Mr. Speaker, it is a pleasure to rise today to continue what I think is an important question. As a proud member of the environment committee, we have undertaken, at the request of the government, a study of the factors that led to the Jasper wildfire that devastated that community, leaving 2,000 people homeless and roughly $1 billion in damages.
What this investigation has revealed are staggering levels of negligence or incompetence. I am not sure what is the better word to use here.

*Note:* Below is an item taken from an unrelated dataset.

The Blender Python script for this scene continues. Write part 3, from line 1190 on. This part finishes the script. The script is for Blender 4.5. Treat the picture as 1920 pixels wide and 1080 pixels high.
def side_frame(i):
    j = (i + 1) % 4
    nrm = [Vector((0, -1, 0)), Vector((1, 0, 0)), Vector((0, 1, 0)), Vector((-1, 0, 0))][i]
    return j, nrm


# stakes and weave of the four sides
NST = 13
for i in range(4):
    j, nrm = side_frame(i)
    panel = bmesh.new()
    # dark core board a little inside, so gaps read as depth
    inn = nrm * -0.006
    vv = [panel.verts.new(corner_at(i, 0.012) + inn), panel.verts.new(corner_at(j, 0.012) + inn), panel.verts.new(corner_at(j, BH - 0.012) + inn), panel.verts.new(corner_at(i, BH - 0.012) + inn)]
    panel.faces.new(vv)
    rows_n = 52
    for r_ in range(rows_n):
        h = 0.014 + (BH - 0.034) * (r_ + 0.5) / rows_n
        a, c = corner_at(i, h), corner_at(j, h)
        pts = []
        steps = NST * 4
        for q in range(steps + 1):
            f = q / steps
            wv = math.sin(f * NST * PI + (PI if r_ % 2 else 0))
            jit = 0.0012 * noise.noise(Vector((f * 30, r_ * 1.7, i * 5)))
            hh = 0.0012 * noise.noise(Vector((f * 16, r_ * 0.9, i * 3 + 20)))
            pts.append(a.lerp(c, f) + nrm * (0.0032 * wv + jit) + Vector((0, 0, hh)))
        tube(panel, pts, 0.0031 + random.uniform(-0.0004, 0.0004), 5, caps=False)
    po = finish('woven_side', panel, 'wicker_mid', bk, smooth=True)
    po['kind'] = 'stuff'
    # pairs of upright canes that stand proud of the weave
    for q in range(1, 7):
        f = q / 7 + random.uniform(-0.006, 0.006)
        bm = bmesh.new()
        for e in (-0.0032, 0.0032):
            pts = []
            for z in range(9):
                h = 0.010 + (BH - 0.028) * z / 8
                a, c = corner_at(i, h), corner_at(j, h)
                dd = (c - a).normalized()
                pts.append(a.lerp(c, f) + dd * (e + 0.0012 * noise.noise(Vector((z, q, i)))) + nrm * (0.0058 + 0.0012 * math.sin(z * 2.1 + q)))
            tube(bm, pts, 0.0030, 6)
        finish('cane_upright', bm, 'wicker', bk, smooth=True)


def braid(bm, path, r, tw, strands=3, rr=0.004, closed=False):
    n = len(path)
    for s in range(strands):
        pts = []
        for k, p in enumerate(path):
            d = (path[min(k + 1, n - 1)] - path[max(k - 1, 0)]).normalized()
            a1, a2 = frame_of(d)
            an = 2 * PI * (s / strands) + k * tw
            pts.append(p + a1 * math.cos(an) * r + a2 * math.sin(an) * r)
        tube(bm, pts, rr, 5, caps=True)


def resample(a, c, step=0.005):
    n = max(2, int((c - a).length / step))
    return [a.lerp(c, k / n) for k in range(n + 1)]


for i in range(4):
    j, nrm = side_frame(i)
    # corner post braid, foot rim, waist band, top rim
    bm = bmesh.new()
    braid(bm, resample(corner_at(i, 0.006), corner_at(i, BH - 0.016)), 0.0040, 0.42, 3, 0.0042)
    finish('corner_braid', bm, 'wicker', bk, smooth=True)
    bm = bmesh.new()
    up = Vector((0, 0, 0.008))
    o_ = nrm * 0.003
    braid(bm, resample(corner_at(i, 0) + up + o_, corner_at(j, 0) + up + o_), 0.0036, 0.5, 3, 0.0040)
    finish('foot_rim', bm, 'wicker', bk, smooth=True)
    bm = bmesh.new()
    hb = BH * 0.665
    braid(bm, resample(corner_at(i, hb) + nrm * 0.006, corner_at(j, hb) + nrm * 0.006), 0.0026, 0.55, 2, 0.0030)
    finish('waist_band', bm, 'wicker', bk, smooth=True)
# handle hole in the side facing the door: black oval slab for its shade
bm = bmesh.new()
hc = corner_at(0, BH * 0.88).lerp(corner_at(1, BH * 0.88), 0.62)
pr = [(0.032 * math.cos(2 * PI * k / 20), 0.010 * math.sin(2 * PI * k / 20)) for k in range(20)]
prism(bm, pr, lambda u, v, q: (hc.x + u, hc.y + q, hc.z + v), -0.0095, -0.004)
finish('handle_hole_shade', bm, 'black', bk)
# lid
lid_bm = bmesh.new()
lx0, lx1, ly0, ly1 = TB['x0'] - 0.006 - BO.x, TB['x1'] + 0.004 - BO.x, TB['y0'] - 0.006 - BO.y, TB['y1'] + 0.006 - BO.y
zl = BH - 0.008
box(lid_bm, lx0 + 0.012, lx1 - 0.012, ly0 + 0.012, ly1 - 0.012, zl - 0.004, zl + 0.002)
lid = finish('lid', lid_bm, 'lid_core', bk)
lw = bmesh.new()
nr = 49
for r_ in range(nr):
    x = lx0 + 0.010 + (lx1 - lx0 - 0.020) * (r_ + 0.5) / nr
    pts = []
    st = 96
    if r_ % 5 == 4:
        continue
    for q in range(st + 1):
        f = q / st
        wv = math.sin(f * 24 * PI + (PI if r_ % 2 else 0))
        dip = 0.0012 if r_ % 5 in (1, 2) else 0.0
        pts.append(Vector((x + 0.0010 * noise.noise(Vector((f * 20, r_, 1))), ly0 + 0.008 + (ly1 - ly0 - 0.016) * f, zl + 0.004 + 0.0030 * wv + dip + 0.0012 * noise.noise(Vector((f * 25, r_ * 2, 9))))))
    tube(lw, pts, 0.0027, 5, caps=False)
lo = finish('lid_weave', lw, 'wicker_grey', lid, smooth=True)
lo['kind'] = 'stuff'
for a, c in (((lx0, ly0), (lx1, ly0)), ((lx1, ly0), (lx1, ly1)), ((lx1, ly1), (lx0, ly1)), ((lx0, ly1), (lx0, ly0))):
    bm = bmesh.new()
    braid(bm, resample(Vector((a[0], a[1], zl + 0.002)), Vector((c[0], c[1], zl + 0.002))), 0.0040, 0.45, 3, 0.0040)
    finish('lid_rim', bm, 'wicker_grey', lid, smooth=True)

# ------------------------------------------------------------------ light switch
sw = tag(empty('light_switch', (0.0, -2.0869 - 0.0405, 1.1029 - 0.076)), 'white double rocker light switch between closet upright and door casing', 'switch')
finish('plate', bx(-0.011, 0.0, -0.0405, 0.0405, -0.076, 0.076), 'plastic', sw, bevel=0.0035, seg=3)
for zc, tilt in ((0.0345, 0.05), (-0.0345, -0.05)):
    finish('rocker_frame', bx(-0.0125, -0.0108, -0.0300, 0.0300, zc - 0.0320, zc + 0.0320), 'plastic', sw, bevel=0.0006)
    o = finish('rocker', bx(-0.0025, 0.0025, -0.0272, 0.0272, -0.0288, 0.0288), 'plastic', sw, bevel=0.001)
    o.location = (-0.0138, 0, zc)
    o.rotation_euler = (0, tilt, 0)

When I asked, in question period, how much incompetence it takes to get fired from a Liberal cabinet, I did not get a very clear answer, so I wanted to come back for a little bit more clarity on what, in fact, it does take to get fired from the Liberal cabinet.
At the time, the parliamentary secretary replied, stating that the “government did everything it could to prevent the wildfire.” This is clearly and demonstrably false, but the Liberals simply refuse to take any responsibility, to show any humility for the possibility that maybe they could have done more and that they did not, in fact, do everything they could have done.

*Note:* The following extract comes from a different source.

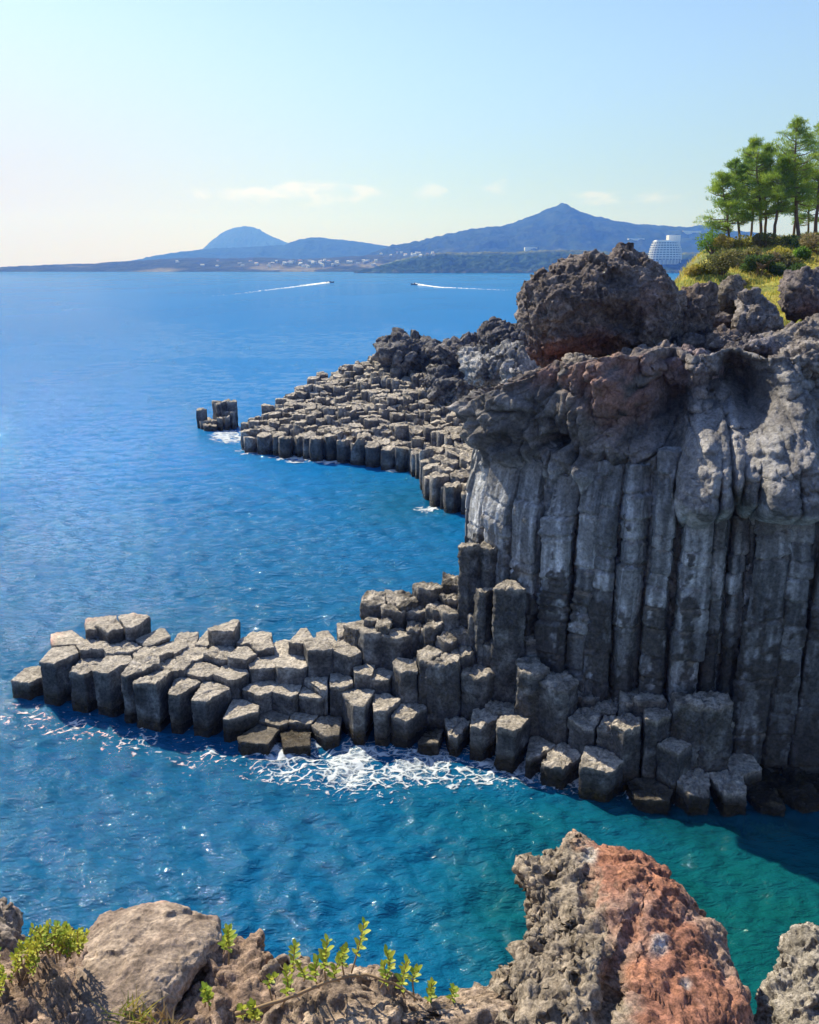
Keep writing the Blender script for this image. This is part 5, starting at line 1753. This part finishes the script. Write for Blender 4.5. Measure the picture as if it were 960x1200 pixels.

The reality is that, starting in 2017, the minister of environment at that time, former minister McKenna, began to receive letters from experts warning that Jasper was a tinderbox waiting to explode and it was not a matter of if; it was just simply a question of when. Those individuals who know the region and know the industry pleaded with the Liberal government of the day and were dismissed. The individuals were told “Everything is in hand. Do not worry. We have it. Jasper is going to be fine. Everything is fine.” It reminds me of what is currently happening under the Liberal government: the gift that in a burning room around us everything is fine.

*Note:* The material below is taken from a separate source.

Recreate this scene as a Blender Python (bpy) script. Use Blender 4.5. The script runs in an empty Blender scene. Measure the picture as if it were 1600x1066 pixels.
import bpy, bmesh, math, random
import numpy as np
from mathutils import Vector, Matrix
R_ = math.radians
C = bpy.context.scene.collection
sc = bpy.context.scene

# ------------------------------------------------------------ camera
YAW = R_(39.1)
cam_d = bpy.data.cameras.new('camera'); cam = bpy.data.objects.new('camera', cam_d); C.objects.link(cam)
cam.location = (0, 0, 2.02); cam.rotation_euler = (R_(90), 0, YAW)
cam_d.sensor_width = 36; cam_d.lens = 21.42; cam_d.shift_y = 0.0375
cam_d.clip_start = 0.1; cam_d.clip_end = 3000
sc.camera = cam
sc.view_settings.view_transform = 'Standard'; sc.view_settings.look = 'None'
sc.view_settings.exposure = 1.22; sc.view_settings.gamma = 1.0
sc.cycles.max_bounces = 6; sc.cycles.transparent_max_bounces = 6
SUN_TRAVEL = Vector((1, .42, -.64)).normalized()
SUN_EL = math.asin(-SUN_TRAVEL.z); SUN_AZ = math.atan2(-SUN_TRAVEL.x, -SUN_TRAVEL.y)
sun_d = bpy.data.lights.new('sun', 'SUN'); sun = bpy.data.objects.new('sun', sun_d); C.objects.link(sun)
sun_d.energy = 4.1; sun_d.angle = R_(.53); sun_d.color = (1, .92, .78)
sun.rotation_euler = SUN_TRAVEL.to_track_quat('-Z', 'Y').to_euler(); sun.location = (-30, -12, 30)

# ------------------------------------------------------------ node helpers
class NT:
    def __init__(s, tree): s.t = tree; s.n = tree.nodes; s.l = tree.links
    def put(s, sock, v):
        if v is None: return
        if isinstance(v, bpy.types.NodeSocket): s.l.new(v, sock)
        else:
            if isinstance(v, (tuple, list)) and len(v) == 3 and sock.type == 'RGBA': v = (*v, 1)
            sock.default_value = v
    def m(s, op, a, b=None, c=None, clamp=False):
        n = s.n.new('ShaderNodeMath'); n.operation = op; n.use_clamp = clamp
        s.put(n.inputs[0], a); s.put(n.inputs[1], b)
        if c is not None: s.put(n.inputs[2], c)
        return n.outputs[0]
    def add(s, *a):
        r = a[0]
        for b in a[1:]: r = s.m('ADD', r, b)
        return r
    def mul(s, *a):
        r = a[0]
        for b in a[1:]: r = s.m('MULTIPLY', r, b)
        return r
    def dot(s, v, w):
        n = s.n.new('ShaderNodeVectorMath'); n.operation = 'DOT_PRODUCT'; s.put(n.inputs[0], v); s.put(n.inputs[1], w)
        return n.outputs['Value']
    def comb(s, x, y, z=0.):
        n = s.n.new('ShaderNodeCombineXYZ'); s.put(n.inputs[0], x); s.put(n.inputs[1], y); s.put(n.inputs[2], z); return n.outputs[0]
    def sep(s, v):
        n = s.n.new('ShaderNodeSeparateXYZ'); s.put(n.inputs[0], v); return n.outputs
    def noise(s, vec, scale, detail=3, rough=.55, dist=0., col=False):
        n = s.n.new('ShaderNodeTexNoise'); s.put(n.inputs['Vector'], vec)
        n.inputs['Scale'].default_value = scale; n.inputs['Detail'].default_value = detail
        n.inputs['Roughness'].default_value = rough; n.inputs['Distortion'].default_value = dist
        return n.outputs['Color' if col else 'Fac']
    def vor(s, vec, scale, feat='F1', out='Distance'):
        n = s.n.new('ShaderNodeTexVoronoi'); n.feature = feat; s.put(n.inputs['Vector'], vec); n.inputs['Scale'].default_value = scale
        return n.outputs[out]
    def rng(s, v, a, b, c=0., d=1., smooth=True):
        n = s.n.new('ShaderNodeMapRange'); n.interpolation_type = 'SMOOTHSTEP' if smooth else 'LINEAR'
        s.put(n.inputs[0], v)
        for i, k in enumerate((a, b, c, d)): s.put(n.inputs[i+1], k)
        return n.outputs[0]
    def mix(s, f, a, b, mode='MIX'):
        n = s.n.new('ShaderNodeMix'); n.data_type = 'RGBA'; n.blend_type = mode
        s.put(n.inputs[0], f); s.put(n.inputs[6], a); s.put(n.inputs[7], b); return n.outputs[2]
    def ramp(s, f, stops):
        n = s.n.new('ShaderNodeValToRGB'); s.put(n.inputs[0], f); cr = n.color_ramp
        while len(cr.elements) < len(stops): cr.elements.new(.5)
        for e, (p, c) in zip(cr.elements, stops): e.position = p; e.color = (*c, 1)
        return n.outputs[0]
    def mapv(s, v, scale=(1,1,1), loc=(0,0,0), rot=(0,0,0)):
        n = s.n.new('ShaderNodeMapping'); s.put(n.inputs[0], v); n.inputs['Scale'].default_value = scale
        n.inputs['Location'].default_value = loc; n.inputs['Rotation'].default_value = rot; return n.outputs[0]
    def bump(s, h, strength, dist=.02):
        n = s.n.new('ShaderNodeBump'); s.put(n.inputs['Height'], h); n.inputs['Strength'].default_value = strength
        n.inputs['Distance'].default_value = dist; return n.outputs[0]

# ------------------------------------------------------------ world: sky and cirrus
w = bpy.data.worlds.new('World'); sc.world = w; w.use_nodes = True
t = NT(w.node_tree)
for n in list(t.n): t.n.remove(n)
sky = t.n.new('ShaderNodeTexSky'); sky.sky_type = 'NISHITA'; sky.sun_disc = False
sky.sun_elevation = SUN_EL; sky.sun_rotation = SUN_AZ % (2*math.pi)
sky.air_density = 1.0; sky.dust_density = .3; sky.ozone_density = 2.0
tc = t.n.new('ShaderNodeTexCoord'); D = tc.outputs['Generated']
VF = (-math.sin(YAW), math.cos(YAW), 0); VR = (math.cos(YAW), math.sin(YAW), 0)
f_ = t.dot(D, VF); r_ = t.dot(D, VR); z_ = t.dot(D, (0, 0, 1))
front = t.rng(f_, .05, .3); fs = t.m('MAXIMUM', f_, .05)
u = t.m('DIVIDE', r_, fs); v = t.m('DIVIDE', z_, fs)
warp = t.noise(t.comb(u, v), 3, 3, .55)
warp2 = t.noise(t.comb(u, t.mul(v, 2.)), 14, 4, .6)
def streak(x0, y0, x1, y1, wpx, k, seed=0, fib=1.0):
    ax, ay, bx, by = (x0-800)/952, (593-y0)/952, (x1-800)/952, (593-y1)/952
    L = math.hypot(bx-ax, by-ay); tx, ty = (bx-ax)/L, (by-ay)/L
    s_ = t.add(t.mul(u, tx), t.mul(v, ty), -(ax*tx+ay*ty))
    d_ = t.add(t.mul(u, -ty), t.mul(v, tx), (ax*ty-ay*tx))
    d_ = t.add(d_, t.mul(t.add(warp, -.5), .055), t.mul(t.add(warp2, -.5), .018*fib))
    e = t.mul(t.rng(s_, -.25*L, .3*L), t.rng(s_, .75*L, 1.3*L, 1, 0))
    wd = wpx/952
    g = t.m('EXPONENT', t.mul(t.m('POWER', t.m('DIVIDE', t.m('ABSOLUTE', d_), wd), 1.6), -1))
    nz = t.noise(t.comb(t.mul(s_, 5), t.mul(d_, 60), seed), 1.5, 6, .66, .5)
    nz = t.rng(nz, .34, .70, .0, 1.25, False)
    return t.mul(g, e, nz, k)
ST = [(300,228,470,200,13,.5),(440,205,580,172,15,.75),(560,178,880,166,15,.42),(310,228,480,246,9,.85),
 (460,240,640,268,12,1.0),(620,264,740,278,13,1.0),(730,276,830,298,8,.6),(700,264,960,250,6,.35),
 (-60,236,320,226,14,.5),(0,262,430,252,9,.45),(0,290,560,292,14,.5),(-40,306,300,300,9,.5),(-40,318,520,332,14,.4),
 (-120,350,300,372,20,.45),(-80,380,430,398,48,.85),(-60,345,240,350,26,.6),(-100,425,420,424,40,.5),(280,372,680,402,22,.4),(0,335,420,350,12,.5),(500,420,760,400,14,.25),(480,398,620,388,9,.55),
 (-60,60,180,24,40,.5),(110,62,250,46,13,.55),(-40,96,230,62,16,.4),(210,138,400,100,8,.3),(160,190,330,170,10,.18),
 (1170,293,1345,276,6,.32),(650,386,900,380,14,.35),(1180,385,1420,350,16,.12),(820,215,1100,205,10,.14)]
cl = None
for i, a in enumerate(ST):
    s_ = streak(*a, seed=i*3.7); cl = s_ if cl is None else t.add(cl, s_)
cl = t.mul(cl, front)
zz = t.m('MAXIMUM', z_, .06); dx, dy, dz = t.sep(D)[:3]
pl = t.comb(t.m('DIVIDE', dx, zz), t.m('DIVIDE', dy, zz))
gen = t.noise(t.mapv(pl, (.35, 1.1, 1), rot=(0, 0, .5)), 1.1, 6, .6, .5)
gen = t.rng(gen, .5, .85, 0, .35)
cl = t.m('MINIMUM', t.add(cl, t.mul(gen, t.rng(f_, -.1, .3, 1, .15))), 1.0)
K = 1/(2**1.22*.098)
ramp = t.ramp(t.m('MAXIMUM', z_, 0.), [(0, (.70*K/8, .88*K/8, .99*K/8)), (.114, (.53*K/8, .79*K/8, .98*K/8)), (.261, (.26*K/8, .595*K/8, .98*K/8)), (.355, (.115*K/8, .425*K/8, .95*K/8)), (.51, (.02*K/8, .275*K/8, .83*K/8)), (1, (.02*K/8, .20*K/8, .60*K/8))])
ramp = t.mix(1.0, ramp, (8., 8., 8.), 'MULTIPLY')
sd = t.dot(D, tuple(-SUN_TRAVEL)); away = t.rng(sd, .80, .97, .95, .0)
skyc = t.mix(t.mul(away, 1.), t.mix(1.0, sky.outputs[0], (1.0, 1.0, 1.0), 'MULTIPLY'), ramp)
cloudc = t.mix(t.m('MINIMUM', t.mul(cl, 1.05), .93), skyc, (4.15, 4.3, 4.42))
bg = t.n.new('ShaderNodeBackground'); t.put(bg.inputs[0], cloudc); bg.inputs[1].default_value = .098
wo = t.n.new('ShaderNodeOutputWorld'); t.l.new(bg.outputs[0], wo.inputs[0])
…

It was no different in 2017 than it is now. The emails of that time showed discussions that there may have been political perceptions at play regarding whether there would be prescribed burns, which are an important tool that has been used for generations in this country and around the world. However, the environment minister's department, Parks Canada, only cleared a very small amount. As former prime minister Harper said when talking about the future Liberal government's deficits, it was just the teeny-tiniest amount of a percentage of the acres necessary to ensure that the area around Jasper would be protected. Worse, when the disaster struck, trucks were turned away. Twenty trucks and 50 firefighters were turned away. Worse, they realized after they were turned away that Parks Canada, for some reason, had bought the wrong fitting hookups with the wrong threading on the hydrants in that area that did not align with those in the rest of B.C. and Alberta.
What we have seen through this investigation is simply a failure and a refusal to accept any responsibility or acknowledgement and show any humility that maybe the government of the day did not do enough. My hope is that we might see a bit of a shift in that because the evidence is irrefutable, that the Liberal government did not do everything that it could to prevent this fire. I will ask again: When will the Minister of Environment be failed for his either negligence or incompetence?